Stored items from a collection:

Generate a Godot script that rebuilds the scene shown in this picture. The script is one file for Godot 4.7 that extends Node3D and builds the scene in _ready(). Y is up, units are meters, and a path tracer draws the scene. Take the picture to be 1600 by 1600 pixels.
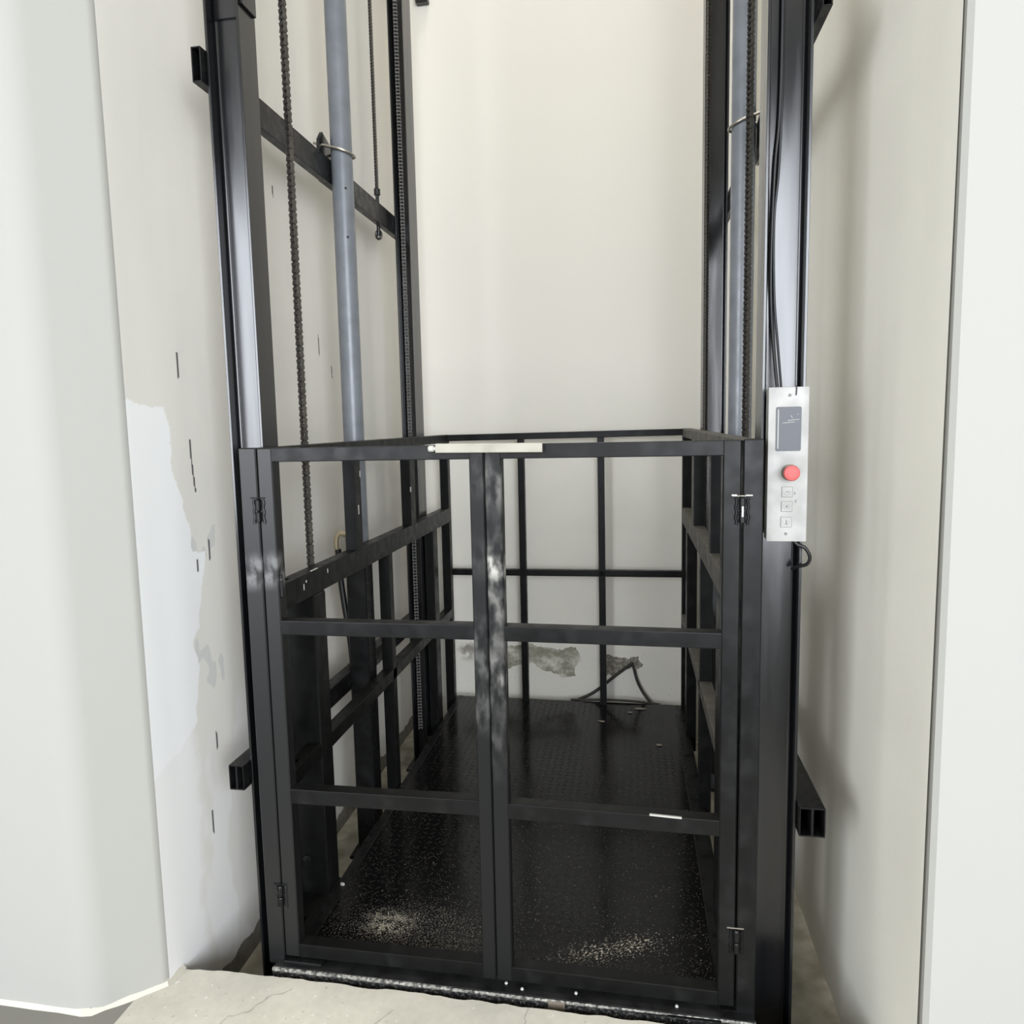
extends Node3D
# Goods lift in a plastered shaft: black steel cage behind a two-leaf gate, four guide columns, two hydraulic rams, chains.
# World: x to the right, y up, z towards the viewer. y = 0 is the lift platform, z = 0 the face of the gate.

var M := {}
var WL := -0.24      # left wall face
var WR := 1.343      # right wall face
var WB := -1.83      # back wall face
var PIT := -0.2      # pit floor
var TOP := 4.5       # ceiling
var SH := 8.0        # top of the shaft
var JAMB := 0.22     # where the shaft walls meet the hall wall
var CW := 1.054      # clear cage width
var CZ := -1.755     # back of the cage
var link_outer: ArrayMesh
var link_inner: ArrayMesh

# ------------------------------------------------------------------ shape helpers
func begin() -> SurfaceTool:
	var st := SurfaceTool.new()
	st.begin(Mesh.PRIMITIVE_TRIANGLES)
	return st

func vert(st: SurfaceTool, p: Vector3, n: Vector3, uv: Vector2) -> void:
	st.set_normal(n)
	st.set_uv(uv)
	st.add_vertex(p)

func tri(st: SurfaceTool, p: Array, n: Array, uv: Array, facing: Vector3) -> void:
	var flip: bool = (p[1] - p[0]).cross(p[2] - p[0]).dot(facing) > 0.0
	var order := [0, 2, 1] if flip else [0, 1, 2]
	for i in order:
		vert(st, p[i], n[i], uv[i])

func quad(st: SurfaceTool, p: Array, n: Vector3, uv := [Vector2(0, 0), Vector2(1, 0), Vector2(1, 1), Vector2(0, 1)]) -> void:
	tri(st, [p[0], p[1], p[2]], [n, n, n], [uv[0], uv[1], uv[2]], n)
	tri(st, [p[0], p[2], p[3]], [n, n, n], [uv[0], uv[2], uv[3]], n)

func box_uv(p: Vector3, h: Vector3, n: Vector3) -> Vector2:
	var a := n.abs()
	var q := Vector3(p.x / (2.0 * h.x) + 0.5, 0.5 - p.y / (2.0 * h.y), p.z / (2.0 * h.z) + 0.5)
	if a.z >= a.x and a.z >= a.y:
		return Vector2(q.x, q.y)
	if a.x >= a.y:
		return Vector2(q.z, q.y)
	return Vector2(q.x, q.z)

# a box with chamfered edges, uv 0..1 on every face
func cbox(st: SurfaceTool, c: Vector3, s: Vector3, b := 0.002, xf := Transform3D()) -> void:
	var h := s * 0.5
	b = minf(b, minf(h.x, minf(h.y, h.z)) * 0.8)
	var corner := func(axis: int, sg: Vector3) -> Vector3:
		var e := Vector3(h.x - b, h.y - b, h.z - b)
		e[axis] = h[axis]
		return Vector3(sg.x * e.x, sg.y * e.y, sg.z * e.z)
	var put := func(ps: Array, n: Vector3) -> void:
		var q := []
		var uv := []
		for p in ps:
			q.append(xf * (p + c))
			uv.append(box_uv(p, h, n))
		var nn := (xf.basis * n).normalized()
		tri(st, [q[0], q[1], q[2]], [nn, nn, nn], [uv[0], uv[1], uv[2]], nn)
		if q.size() == 4:
			tri(st, [q[0], q[2], q[3]], [nn, nn, nn], [uv[0], uv[2], uv[3]], nn)
	for a in 3:
		var u := (a + 1) % 3
		var w := (a + 2) % 3
		for sg in [-1.0, 1.0]:
			var ps := []
			for k in [[-1.0, -1.0], [1.0, -1.0], [1.0, 1.0], [-1.0, 1.0]]:
				var s3 := Vector3.ZERO
				s3[a] = sg
				s3[u] = k[0]
				s3[w] = k[1]
				ps.append(corner.call(a, s3))
			var n := Vector3.ZERO
			n[a] = sg
			put.call(ps, n)
		for su in [-1.0, 1.0]:
			for sw in [-1.0, 1.0]:
				var lo := Vector3.ZERO
				lo[u] = su
				lo[w] = sw
				var hi := lo
				lo[a] = -1.0
				hi[a] = 1.0
				var n := Vector3.ZERO
				n[u] = su
				n[w] = sw
				put.call([corner.call(u, lo), corner.call(u, hi), corner.call(w, hi), corner.call(w, lo)], n.normalized())
	for sx in [-1.0, 1.0]:
		for sy in [-1.0, 1.0]:
			for sz in [-1.0, 1.0]:
				var sg := Vector3(sx, sy, sz)
				put.call([corner.call(0, sg), corner.call(1, sg), corner.call(2, sg)], sg.normalized())

# box from its low and high corners
func span(st: SurfaceTool, lo: Vector3, hi: Vector3, b := 0.002) -> void:
	cbox(st, (lo + hi) * 0.5, hi - lo, b)

# round the corners of a closed outline
func rounded(pts: Array, radii: Array, seg := 3) -> PackedVector2Array:
	var out := PackedVector2Array()
	var n := pts.size()
	for i in n:
		var p: Vector2 = pts[i]
		var r: float = radii[i % radii.size()]
		var a: Vector2 = (pts[(i + n - 1) % n] - p).normalized()
		var b: Vector2 = (pts[(i + 1) % n] - p).normalized()
		if r <= 0.0:
			out.append(p)
			continue
		var q0 := p + a * r
		var q1 := p + b * r
		for k in seg + 1:
			var t := float(k) / seg
			out.append(q0.lerp(p, t).lerp(p.lerp(q1, t), t))
	return out

# extrude a closed outline (in the plane of ux, uy) from a to b; edges turn smooth where the outline bends little
func extrude(st: SurfaceTool, prof: PackedVector2Array, a: Vector3, b: Vector3, ux: Vector3, uy: Vector3, caps := true) -> void:
	var n := prof.size()
	var area := 0.0
	for i in n:
		area += prof[i].cross(prof[(i + 1) % n])
	var turn := 1.0 if area > 0.0 else -1.0
	var seg := []
	for i in n:
		var d := prof[(i + 1) % n] - prof[i]
		seg.append((Vector2(d.y, -d.x) * turn).normalized())
	var per := 0.0
	var length := a.distance_to(b)
	for i in n:
		var j := (i + 1) % n
		var n0: Vector2 = seg[i]
		var n1: Vector2 = seg[i]
		var before: Vector2 = seg[(i + n - 1) % n]
		var after: Vector2 = seg[j]
		var own := prof[i].distance_to(prof[j])
		var back := prof[i].distance_to(prof[(i + n - 1) % n])
		var ahead := prof[j].distance_to(prof[(j + 1) % n])
		if before.dot(n0) > 0.72 and own < back * 3.0:
			n0 = before if back > own * 3.0 else (n0 + before).normalized()
		if after.dot(n1) > 0.72 and own < ahead * 3.0:
			n1 = after if ahead > own * 3.0 else (n1 + after).normalized()
		var v0 := ux * prof[i].x + uy * prof[i].y
		var v1 := ux * prof[j].x + uy * prof[j].y
		var m0 := (ux * n0.x + uy * n0.y).normalized()
		var m1 := (ux * n1.x + uy * n1.y).normalized()
		var e := prof[i].distance_to(prof[j])
		var face := m0 + m1
		var u0 := Vector2(per, 0)
		var u1 := Vector2(per + e, 0)
		tri(st, [a + v0, a + v1, b + v1], [m0, m1, m1], [u0, u1, u1 + Vector2(0, length)], face)
		tri(st, [a + v0, b + v1, b + v0], [m0, m1, m0], [u0, u1 + Vector2(0, length), u0 + Vector2(0, length)], face)
		per += e
	if caps:
		var ids := Geometry2D.triangulate_polygon(prof)
		var d := (b - a).normalized()
		for k in range(0, ids.size(), 3):
			for end in [[a, -d], [b, d]]:
				var ps := []
				var uv := []
				for q in 3:
					var p := prof[ids[k + q]]
					ps.append(end[0] + ux * p.x + uy * p.y)
					uv.append(p)
				tri(st, ps, [end[1], end[1], end[1]], uv, end[1])

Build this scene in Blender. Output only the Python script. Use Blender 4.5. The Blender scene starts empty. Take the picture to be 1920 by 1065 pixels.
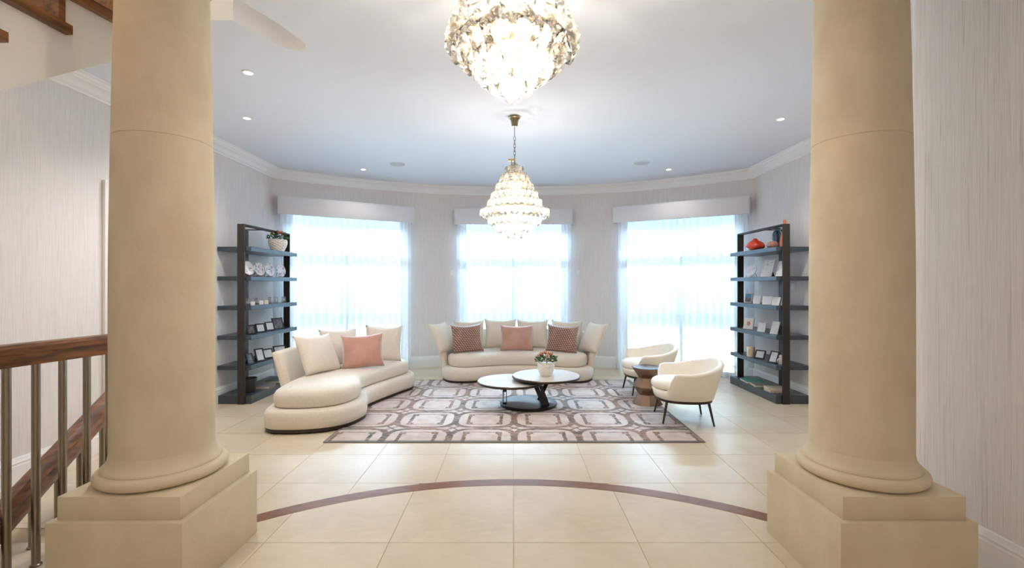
import bpy, bmesh, math, random
from mathutils import Vector, Matrix
from mathutils.geometry import tessellate_polygon

random.seed(7)
S = bpy.context.scene
COL = S.collection
PI = math.pi
R = math.radians

# ------------------------------------------------------------------ camera, world, light, exposure
cam_d = bpy.data.cameras.new('camera')
cam = bpy.data.objects.new('camera', cam_d)
COL.objects.link(cam)
cam.location = (0, 0, 1.4)
cam.rotation_euler = (PI / 2, 0, 0)
cam_d.sensor_width = 36
cam_d.lens = 885 / 1920 * 36
cam_d.shift_x = -3 / 1920
cam_d.clip_start = 0.02
S.camera = cam

S.view_settings.view_transform = 'Standard'
S.view_settings.look = 'None'
S.view_settings.gamma = 1.0
S.view_settings.use_curve_mapping = False
S.view_settings.exposure = 1.4

W = bpy.data.worlds.new('world')
S.world = W
W.use_nodes = True
W.node_tree.nodes['Background'].inputs[0].default_value = (0.72, 0.86, 1.0, 1)
W.node_tree.nodes['Background'].inputs[1].default_value = 0.7

S.cycles.max_bounces = 9
S.cycles.diffuse_bounces = 5
S.cycles.glossy_bounces = 4
S.cycles.transmission_bounces = 6
S.cycles.transparent_max_bounces = 40
S.cycles.sample_clamp_indirect = 4.0
S.cycles.caustics_reflective = False
S.cycles.caustics_refractive = False
S.cycles.use_denoising = True


def lamp(name, kind, loc, power, color, size=0.05, size_y=None, rot=(0, 0, 0), parent=None):
    d = bpy.data.lights.new(name, kind)
    d.energy = power
    d.color = color
    if kind == 'AREA':
        if size_y:
            d.shape = 'RECTANGLE'; d.size = size; d.size_y = size_y
        else:
            d.shape = 'DISK'; d.size = size
    else:
        d.shadow_soft_size = size
    o = bpy.data.objects.new(name, d)
    COL.objects.link(o)
    o.location = loc
    o.rotation_euler = rot
    if parent:
        o.parent = parent
    return o


CX, CY, RW = 0.0, 3.03, 5.12           # centre and radius of the bowed window wall
WIN = [-30.8, 0.0, 30.8]               # bearing of each window
DAY = (0.54, 0.77, 1.0)
WARM = (1.0, 0.94, 0.88)
SKY_D, SKY_Z = 8.6, 5.4                # sky light falling through each window from above the garden
for i, a in enumerate(WIN):
    t = R(a)
    lamp('daylight', 'AREA', (CX + SKY_D * math.sin(t), CY + SKY_D * math.cos(t), SKY_Z), 4400, DAY, 4.5, 2.4,
         (-PI / 2 + math.atan2(SKY_Z - 1.3, SKY_D - 5.0), 0, -t))
# unseen fill lights added in the hall behind the camera and above the stair
lamp('hall_fill', 'AREA', (-0.3, -1.2, 3.0), 16, WARM, 1.0)
lamp('landing_fill', 'POINT', (-2.2, 1.6, 4.6), 13, (1.0, 0.84, 0.62), 0.12)


# ------------------------------------------------------------------ materials
def lin(c):
    return tuple(((v / 255) / 12.92 if v / 255 <= 0.04045 else ((v / 255 + 0.055) / 1.055) ** 2.4) for v in c) + (1,)


class N:
    """A value in a node tree with arithmetic."""
    def __init__(s, nt, sock): s.nt, s.k = nt, sock

    def _op(s, op, *o):
        n = s.nt.nodes.new('ShaderNodeMath'); n.operation = op
        s.nt.links.new(s.k, n.inputs[0])
        for i, v in enumerate(o):
            if isinstance(v, N): s.nt.links.new(v.k, n.inputs[i + 1])
            else: n.inputs[i + 1].default_value = v
        return N(s.nt, n.outputs[0])
    def __add__(s, o): return s._op('ADD', o)
    def __sub__(s, o): return s._op('SUBTRACT', o)
    def __mul__(s, o): return s._op('MULTIPLY', o)
    def __truediv__(s, o): return s._op('DIVIDE', o)
    def abs(s): return s._op('ABSOLUTE')
    def max(s, o): return s._op('MAXIMUM', o)
    def min(s, o): return s._op('MINIMUM', o)
    def fract(s): return s._op('FRACT')
    def floor(s): return s._op('FLOOR')
    def sqrt(s): return s._op('SQRT')
    def lt(s, o): return s._op('LESS_THAN', o)
    def gt(s, o): return s._op('GREATER_THAN', o)
    def sm(s, a, b):
        n = s.nt.nodes.new('ShaderNodeMapRange'); n.interpolation_type = 'SMOOTHSTEP'
        s.nt.links.new(s.k, n.inputs[0]); n.inputs[1].default_value = a; n.inputs[2].default_value = b
        return N(s.nt, n.outputs[0])
    def inv(s): return s * -1.0 + 1.0


def mixc(nt, f, a, b):
    n = nt.nodes.new('ShaderNodeMix'); n.data_type = 'RGBA'
    if isinstance(f, N): nt.links.new(f.k, n.inputs[0])
    else: n.inputs[0].default_value = f
    for i, v in ((6, a), (7, b)):
        if isinstance(v, tuple): n.inputs[i].default_value = v
        else: nt.links.new(v, n.inputs[i])
    return n.outputs[2]


def coords(nt):
    tc = nt.nodes.new('ShaderNodeTexCoord')
    return tc.outputs['Object']


def noise(nt, vec, scale=(1, 1, 1), sc=5.0, detail=4.0, rough=0.55):
    m = nt.nodes.new('ShaderNodeMapping'); m.inputs['Scale'].default_value = scale
    nt.links.new(vec, m.inputs[0])
    n = nt.nodes.new('ShaderNodeTexNoise')
    n.inputs['Scale'].default_value = sc; n.inputs['Detail'].default_value = detail; n.inputs['Roughness'].default_value = rough
    nt.links.new(m.outputs[0], n.inputs['Vector'])
    return N(nt, n.outputs['Fac'])


def bump(nt, b, h, strength, dist=0.01):
    n = nt.nodes.new('ShaderNodeBump')
    n.inputs['Strength'].default_value = strength; n.inputs['Distance'].default_value = dist
    nt.links.new(h.k, n.inputs['Height'])
    nt.links.new(n.outputs[0], b.inputs['Normal'])


def base(name):
    m = bpy.data.materials.new(name); m.use_nodes = True
    nt = m.node_tree
    return m, nt, nt.nodes['Principled BSDF']


def plain(name, c, rough=0.5, metal=0.0, c2=None, scale=(1, 1, 1), sc=8, lo=0.35, hi=0.65, bs=0.0, bsc=None, spec=0.5, bdist=0.003, sheen=0.0, coat=0.0):
    m, nt, b = base(name)
    b.inputs['Roughness'].default_value = rough
    b.inputs['Metallic'].default_value = metal
    b.inputs['Specular IOR Level'].default_value = spec
    if sheen: b.inputs['Sheen Weight'].default_value = sheen
    if coat: b.inputs['Coat Weight'].default_value = coat; b.inputs['Coat Roughness'].default_value = 0.1
    b.inputs['Base Color'].default_value = lin(c)
    if c2 or bs:
        v = coords(nt)
        n = noise(nt, v, scale, sc)
        if c2:
            nt.links.new(mixc(nt, n.sm(lo, hi), lin(c), lin(c2)), b.inputs['Base Color'])
        if bs:
            h = noise(nt, v, scale, bsc or sc, 5)
            bump(nt, b, h, bs, bdist)
    return m


M = {}
M['wallpaper'] = plain('wallpaper', (233, 228, 226), 0.7, c2=(220, 214, 211), scale=(24, 24, 0.5), sc=9, lo=0.4, hi=0.75, bs=0.45, bsc=11, spec=0.3)
def threads(m):
    nt = m.node_tree; b = nt.nodes['Principled BSDF']
    old = b.inputs['Base Color'].links[0].from_socket
    v = coords(nt)
    n1 = noise(nt, v, (9, 9, 0.05), 4, 1.5); n2 = noise(nt, v, (11, 11, 0.08), 5, 1.5)
    line = ((n1 - 0.5).abs().sm(0.002, 0.010).inv()).max((n2 - 0.56).abs().sm(0.002, 0.008).inv())
    nt.links.new(mixc(nt, line * 0.4, old, lin((176, 166, 160))), b.inputs['Base Color'])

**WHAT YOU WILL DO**
In the entries above, find the line that contains "tri(st, [p[0], p[2], p[3]], [n, n, n], [uv[0], uv[2], uv[3]], n)", then repeat exactly every line from the first one through that line, with no pictures.

**TASK SOLUTION**
Generate a Godot script that rebuilds the scene shown in this picture. The script is one file for Godot 4.7 that extends Node3D and builds the scene in _ready(). Y is up, units are meters, and a path tracer draws the scene. Take the picture to be 1600 by 1600 pixels.
extends Node3D
# Goods lift in a plastered shaft: black steel cage behind a two-leaf gate, four guide columns, two hydraulic rams, chains.
# World: x to the right, y up, z towards the viewer. y = 0 is the lift platform, z = 0 the face of the gate.

var M := {}
var WL := -0.24      # left wall face
var WR := 1.343      # right wall face
var WB := -1.83      # back wall face
var PIT := -0.2      # pit floor
var TOP := 4.5       # ceiling
var SH := 8.0        # top of the shaft
var JAMB := 0.22     # where the shaft walls meet the hall wall
var CW := 1.054      # clear cage width
var CZ := -1.755     # back of the cage
var link_outer: ArrayMesh
var link_inner: ArrayMesh

# ------------------------------------------------------------------ shape helpers
func begin() -> SurfaceTool:
	var st := SurfaceTool.new()
	st.begin(Mesh.PRIMITIVE_TRIANGLES)
	return st

func vert(st: SurfaceTool, p: Vector3, n: Vector3, uv: Vector2) -> void:
	st.set_normal(n)
	st.set_uv(uv)
	st.add_vertex(p)

func tri(st: SurfaceTool, p: Array, n: Array, uv: Array, facing: Vector3) -> void:
	var flip: bool = (p[1] - p[0]).cross(p[2] - p[0]).dot(facing) > 0.0
	var order := [0, 2, 1] if flip else [0, 1, 2]
	for i in order:
		vert(st, p[i], n[i], uv[i])

func quad(st: SurfaceTool, p: Array, n: Vector3, uv := [Vector2(0, 0), Vector2(1, 0), Vector2(1, 1), Vector2(0, 1)]) -> void:
	tri(st, [p[0], p[1], p[2]], [n, n, n], [uv[0], uv[1], uv[2]], n)
	tri(st, [p[0], p[2], p[3]], [n, n, n], [uv[0], uv[2], uv[3]], n)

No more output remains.